Their friends will never say a word against this dumb and sleazy ostentation. Their enemies would – in theory if not practice – tax the lot into extinction. Given the absence of a strong egalitarian tide, what if we tried education instead of appropriation? Compared with the US, the culture of intelligent large-scale philanthropy still falters in Britain. Public-sector purists will object that we should never need it. Fair enough. But, for now, our Syriza moment remains far beyond the visible horizon. Most voters do not yet seek a punitive and confiscatory approach to legally gathered wealth. (Illegally is quite another matter…) In that case, we ought to tame, shame and civilise the super-rich.

British philanthropy has never kept up with the engorging accounts of the 1 per cent. According to research into “million-pound donors” by Coutts Bank, in 2013 there was only “a very modest increase in the total value” of large charitable gifts. In all, 292 donors gave sums in excess of £1m: a total of £1.36bn, almost unchanged on 2012, although the number of benefactors did rise. And where do the super-rich spread their largesse?

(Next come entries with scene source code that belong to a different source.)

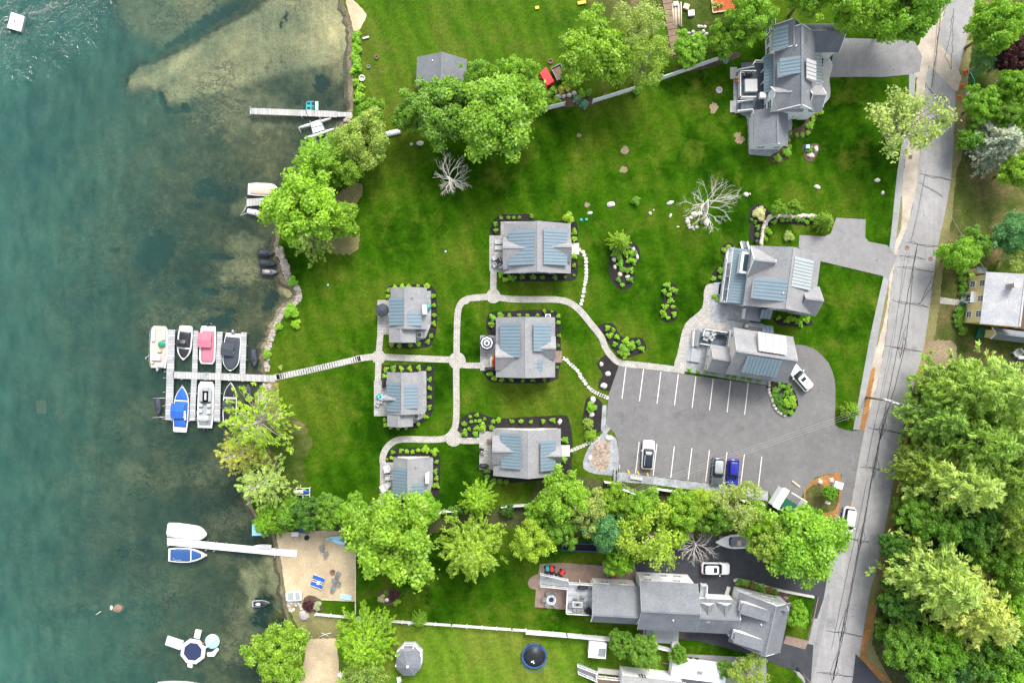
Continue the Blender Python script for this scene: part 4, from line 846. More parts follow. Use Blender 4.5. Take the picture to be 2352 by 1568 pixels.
def mid_cottage(label, roof, wsheds, wgab, esheds, egab, wall='greywall', off=0., extra=None):
    cx, cy = (roof[0][0] + roof[1][0]) / 2, (roof[0][1] + roof[1][1]) / 2
    h = House('cottage', label, cx, cy, 0, 'cottage', MIDG)
    x0, x1, y0, y1 = h.gable(roof[0], roof[1], 3.3, 6.1, 'y', wall, 'shingle', off=off)
    for nw, se in wsheds: h.shed(nw, se, 'W', 6.0, 4.5, 'metal', wall)
    for nw, se in esheds: h.shed(nw, se, 'E', 6.0, 4.6, 'metal', wall)
    for nw, se, of in wgab + egab: h.gable(nw, se, 3.9, 5.45, 'x', wall, 'shingle', ov=.15, trim=False, off=of, base=2.6, rn='dormer_roof', wn='dormer')
    ym = (y0 + y1) / 2
    for k in (-.6, .6): h.window('E', x1 - .3, ym + k * (y1 - y0) * .5, .9, .9, 1.2); h.window('W', x0 + .3, ym + k * (y1 - y0) * .5, .9, .9, 1.2)
    for sd, at in (('N', y1 - .3), ('S', y0 + .3)):
        for k in (-.45, .45): h.window(sd, at, (x0 + x1) / 2 + k * (x1 - x0) * .5, .9, .9, 1.2)
        h.window(sd, at, (x0 + x1) / 2, 3.6, .8, 1.0)
    h.door('E', x1 - .3, ym - .3); h.door('W', x0 + .3, ym - .3)
    return h
h = mid_cottage('larger grey cottage with black square patio table, uppermost of the three garden cottages', [(1157, 514), (1311, 628)], [((1167, 528), (1227, 608))], [((1155, 545), (1213, 618), .67)], [((1248, 527), (1304, 608))], [((1264, 549), (1312, 602), .43)])
h = mid_cottage('larger grey cottage with navy striped umbrella, middle of the three garden cottages', [(1139, 729), (1275, 866)], [((1148, 741), (1194, 820))], [((1138, 790), (1196, 850), .1)], [((1225, 742), (1266, 806)), ((1205, 827), (1247, 852))], [((1224, 772), (1276, 826), 0)], 'greywall')
h = mid_cottage('larger grey cottage with narrow tan north wall beside the gravel bed, lowest of three', [(1133, 984), (1288, 1092)], [((1150, 995), (1196, 1076))], [((1131, 1000), (1198, 1066), 0)], [((1241, 1011), (1277, 1081))], [((1246, 1024), (1290, 1062), 0)], 'cream', off=.14)

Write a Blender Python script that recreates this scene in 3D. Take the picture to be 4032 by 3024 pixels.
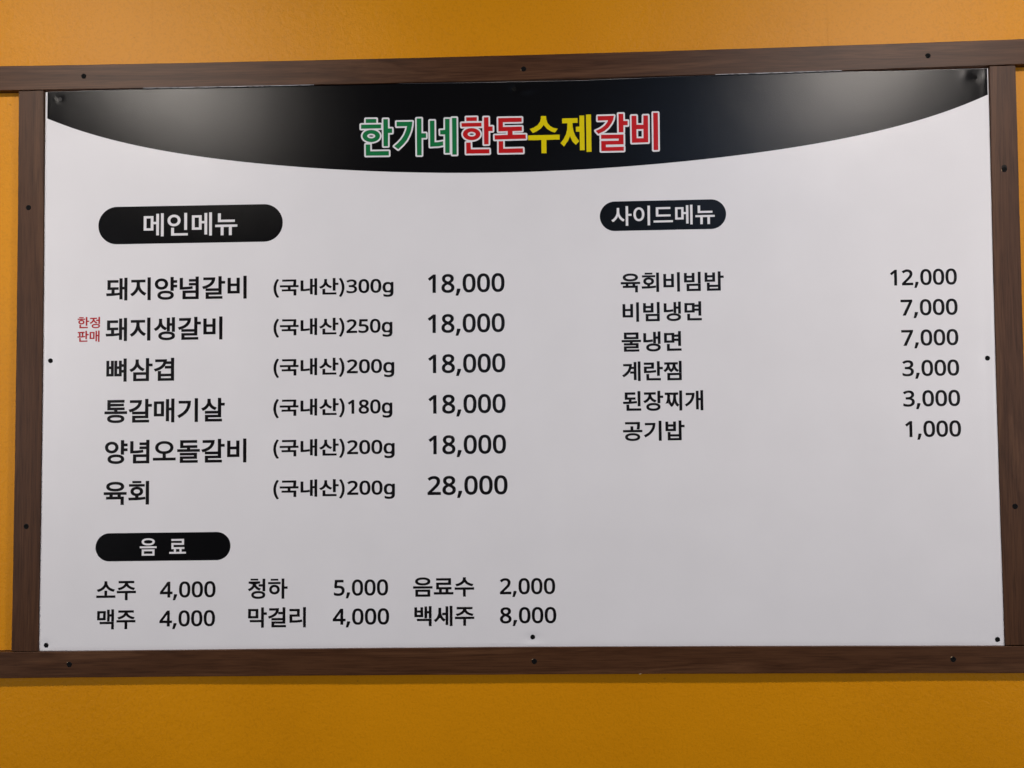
import bpy, bmesh, math, json
from mathutils import Vector, Matrix
from mathutils.geometry import tessellate_polygon

for o in list(bpy.data.objects):
    bpy.data.objects.remove(o)
S = bpy.context.scene
COL = S.collection

# ------------------------------------------------------------------ camera
cam = bpy.data.cameras.new('camera')
cam.sensor_fit = 'HORIZONTAL'; cam.sensor_width = 36.0
cam.lens = 36.0 * 3029.0 / 4032.0
cam.clip_start = 0.01; cam.clip_end = 100
camo = bpy.data.objects.new('camera', cam); COL.objects.link(camo)
camo.matrix_world = (Matrix.Translation((0.03655967, -1.28627604, -0.08204928))
                     @ Matrix.Rotation(0.02731079, 4, 'Z') @ Matrix.Rotation(1.60448849, 4, 'X')
                     @ Matrix.Rotation(-0.01232420, 4, 'Z'))
S.camera = camo

# ------------------------------------------------------------------ light of the room
w = bpy.data.worlds.new("World"); S.world = w; w.use_nodes = True
bg = w.node_tree.nodes['Background']
bg.inputs['Color'].default_value = (0.93, 0.97, 1.10, 1); bg.inputs['Strength'].default_value = 0.055
def lamp(name, loc, target, power, size, color):
    l = bpy.data.lights.new(name, 'AREA'); l.shape = 'DISK'; l.size = size; l.energy = power; l.color = color
    o = bpy.data.objects.new(name, l); COL.objects.link(o); o.location = loc
    o.rotation_euler = (Vector(target) - Vector(loc)).to_track_quat('-Z', 'Y').to_euler()
    return o
lamp('ceiling_lamp_left', [-1.12, -1.12, 1.08], [-1.12, -1.06, 0], 20.5, 0.16, [1.0, 0.92, 0.84])
lamp('ceiling_lamp_right', [1.09, -1.12, 1.06], [1.09, -1.06, 0], 20.5, 0.16, [1.0, 0.91, 0.83])
lamp('side_fill_left', [-4.1, -3.3, 0.25], [0, 0, 0], 40, 1.3, [0.95, 0.96, 1.0])  # added pair of unseen fills, evens out the light across the board
lamp('side_fill_right', [4.1, -3.3, 0.25], [0, 0, 0], 40, 1.3, [0.95, 0.96, 1.0])
lamp('room_light', [1.45, -3.6, 1.5], [0.2, 0, 0], 6.5, 0.8, [0.4, 0.62, 1.0])
lamp('window_light', [0.05, -3.5, 0.3], [0.05, 0, 0.0], 2.6, 0.9, [0.6, 0.76, 1.0])
S.view_settings.view_transform = 'Standard'; S.view_settings.look = 'None'
S.view_settings.gamma = 1; S.view_settings.exposure = 0.16
S.render.engine = 'CYCLES'

# ------------------------------------------------------------------ helpers
def tag(o, label=None, cat=None, group=None, kind=None):
    if label: o['label'] = label
    if cat: o['category'] = cat
    if group: o['group'] = group
    if kind: o['kind'] = kind
    return o
def link(name, me, mat=None, parent=None):
    o = bpy.data.objects.new(name, me); COL.objects.link(o)
    if mat: me.materials.clear(); me.materials.append(mat)
    if parent: o.parent = parent
    return o
def mesh(name, verts, faces, smooth=False):
    me = bpy.data.meshes.new(name); me.from_pydata(verts, [], faces); me.update()
    if smooth:
        me.polygons.foreach_set('use_smooth', [True] * len(me.polygons))
    return me
def empty(name, loc):
    o = bpy.data.objects.new(name, None); COL.objects.link(o); o.location = loc; o.empty_display_size = .05
    return o
def lerp_poly(pts, t):
    """y of a polyline [(t, v)...] at t, extrapolated at the ends"""
    if t <= pts[0][0]: a, b = pts[0], pts[1]
    elif t >= pts[-1][0]: a, b = pts[-2], pts[-1]
    else:
        for a, b in zip(pts, pts[1:]):
            if a[0] <= t <= b[0]: break
    return a[1] + (b[1] - a[1]) * (t - a[0]) / (b[0] - a[0])
def polyfit(pts, deg):
    import numpy as np
    x = np.array([p[0] for p in pts]); y = np.array([p[1] for p in pts])
    c = np.polyfit(x, y, deg)
    return lambda t: float(np.polyval(c, t))

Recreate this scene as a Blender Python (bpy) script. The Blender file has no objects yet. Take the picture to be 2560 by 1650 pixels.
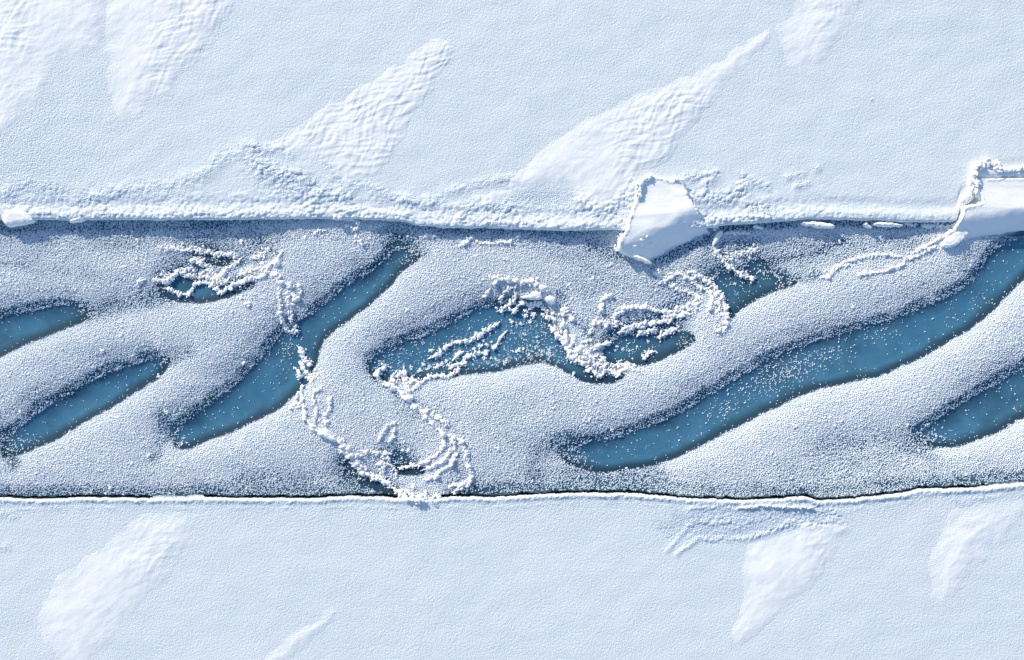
import bpy, math, random
import numpy as np
from mathutils import Vector, Euler

random.seed(7)
RNG = np.random.default_rng(11)

# ------------------------------------------------------------------ camera, light, exposure
scene = bpy.context.scene
CAM_H = 30.0
cam_data = bpy.data.cameras.new("camera")
cam = bpy.data.objects.new("camera", cam_data)
scene.collection.objects.link(cam)
cam.location = (0, 0, CAM_H)
cam.rotation_euler = (0, 0, 0)
cam_data.sensor_width = 36
cam_data.lens = 36 * CAM_H / 25.6
cam_data.clip_end = 3000
scene.camera = cam

SUN_AZ = math.radians(-38)        # clockwise from +Y
SUN_EL = math.radians(21)
world = bpy.data.worlds.new("World")
scene.world = world
world.use_nodes = True
wn = world.node_tree.nodes
wl = world.node_tree.links
sky = wn.new("ShaderNodeTexSky")
sky.sky_type = 'NISHITA'
sky.sun_disc = False
sky.sun_elevation = SUN_EL
sky.sun_rotation = SUN_AZ
sky.ozone_density = 3.0
bg = wn["Background"]
bg.inputs["Strength"].default_value = 0.14
wl.new(sky.outputs[0], bg.inputs[0])

sun_data = bpy.data.lights.new("sun", 'SUN')
sun_data.energy = 3.5
sun_data.angle = math.radians(0.6)
sun_data.color = (1.0, 0.885, 0.72)
sun = bpy.data.objects.new("sun", sun_data)
scene.collection.objects.link(sun)
to_sun = Vector((math.sin(SUN_AZ) * math.cos(SUN_EL), math.cos(SUN_AZ) * math.cos(SUN_EL), math.sin(SUN_EL)))
sun.rotation_euler = to_sun.to_track_quat('Z', 'Y').to_euler()
sun.location = (0, 0, 20)

scene.view_settings.view_transform = 'Standard'
scene.view_settings.look = 'None'
scene.view_settings.gamma = 1
scene.view_settings.use_curve_mapping = False
scene.view_settings.exposure = 0.53

# ------------------------------------------------------------------ units: a plan in centimetres, origin at its top-left corner
def WX(px): return (px - 1280.0) / 100.0
def WY(py): return (825.0 - py) / 100.0
SH = dict(A=(0, 500, 3.734), A2=(0, 850, 3.734), C=(500, 500, 3.734), B=(500, 850, 3.734), D=(1000, 500, 3.734),
          E=(1000, 850, 3.581), F=(1500, 400, 3.42), G=(1500, 850, 3.5), H=(2000, 380, 3.277), I=(2000, 850, 3.5),
          J=(0, 1200, 2.656), K=(1660, 1200, 2.656), L=(0, 0, 2.8), M=(640, 0, 2.8), N=(1280, 0, 2.8), O=(1920, 0, 2.8),
          P=(0, 0, 1.0))
def T(sheet, pts):
    ox, oy, s = SH[sheet]
    return [(ox + x / s, oy + y / s) + tuple(r) for (x, y, *r) in pts]

# ------------------------------------------------------------------ numeric helpers
def hash2(ix, iy, seed):
    ix = ix.astype(np.int64); iy = iy.astype(np.int64)
    h = (ix * 374761393 + iy * 668265263 + seed * 974634777) & 0xFFFFFFFF
    h = ((h ^ (h >> 13)) * 1274126177) & 0xFFFFFFFF
    h = ((h ^ (h >> 15)) * 2246822519) & 0xFFFFFFFF
    return ((h ^ (h >> 16)) & 0xFFFFFF) / float(0xFFFFFF)
def perlin(x, y, seed=0):
    ix = np.floor(x); iy = np.floor(y)
    fx = x - ix; fy = y - iy
    u = fx * fx * fx * (fx * (fx * 6 - 15) + 10); v = fy * fy * fy * (fy * (fy * 6 - 15) + 10)
    def g(dx, dy):
        a = hash2(ix + dx, iy + dy, seed) * 2 * np.pi
        return np.cos(a) * (fx - dx) + np.sin(a) * (fy - dy)
    n0 = g(0, 0) * (1 - u) + g(1, 0) * u
    n1 = g(0, 1) * (1 - u) + g(1, 1) * u
    return (n0 * (1 - v) + n1 * v) * 1.4
def fbm(x, y, oct=4, seed=0, gain=0.5):
    s = 0; a = 1.0; t = 0
    for o in range(oct):
        s = s + a * perlin(x * 2 ** o + 17.3 * o, y * 2 ** o - 9.1 * o, seed + o); t += a; a *= gain
    return s / t
def domes(x, y, seed=0):
    """rounded bumps in a jittered lattice, 0..1"""
    ix = np.floor(x); iy = np.floor(y)
    best = np.zeros(np.shape(x))
    for dx in (-1, 0, 1):
        for dy in (-1, 0, 1):
            cx = ix + dx + hash2(ix + dx, iy + dy, seed); cy = iy + dy + hash2(ix + dx, iy + dy, seed + 5)
            r = 0.45 + 0.4 * hash2(ix + dx, iy + dy, seed + 9)
            d = ((x - cx) ** 2 + (y - cy) ** 2) / (r * r)
            best = np.maximum(best, np.sqrt(np.clip(1 - d, 0, 1)) * r / 0.85)
    return best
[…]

About 41 per cent (£552m) went to higher education, with £91m spent on the arts, £80m on health – and a paltry £17m on environmental causes. Revealingly, the biggest single gift (£75m) came from an overseas source: Canadian classified-advertising billionaire John McCall MacBain. It went towards the Rhodes scholarships at Oxford University. Britain still has no equivalent to the Bill & Melinda Gates Foundation, which funds vital health and development projects in the neediest regions of the world. It commands assets of $42bn (£28bn), about $28bn given by the founder of Microsoft himself.

One camp insists: hike taxes and make the state pay for all. The other replies: let the rich splash the cash as they choose. Between them, both let our barbarian plutocrats off the hook. If we have to tolerate their overweening vanity, we should twist their Armani-draped arms so that they give more, give wider and give smarter.

Now a defrocked moneybags, Stephen Green will hear no more songs of praise. But his message should survive the messenger. It was the poet Alexander Pope who wrote, in a much-mimicked maxim, that “we may see the small value God has for riches, by the people he gives them to”. Does the Rev Green agree? Challenged in ethics and taste alike, the super-class needs our help to save it from its own crass vulgarity. Otherwise, the future will be Peter Stringfellow and Karren Brady dancing at the Black and White Ball – for ever.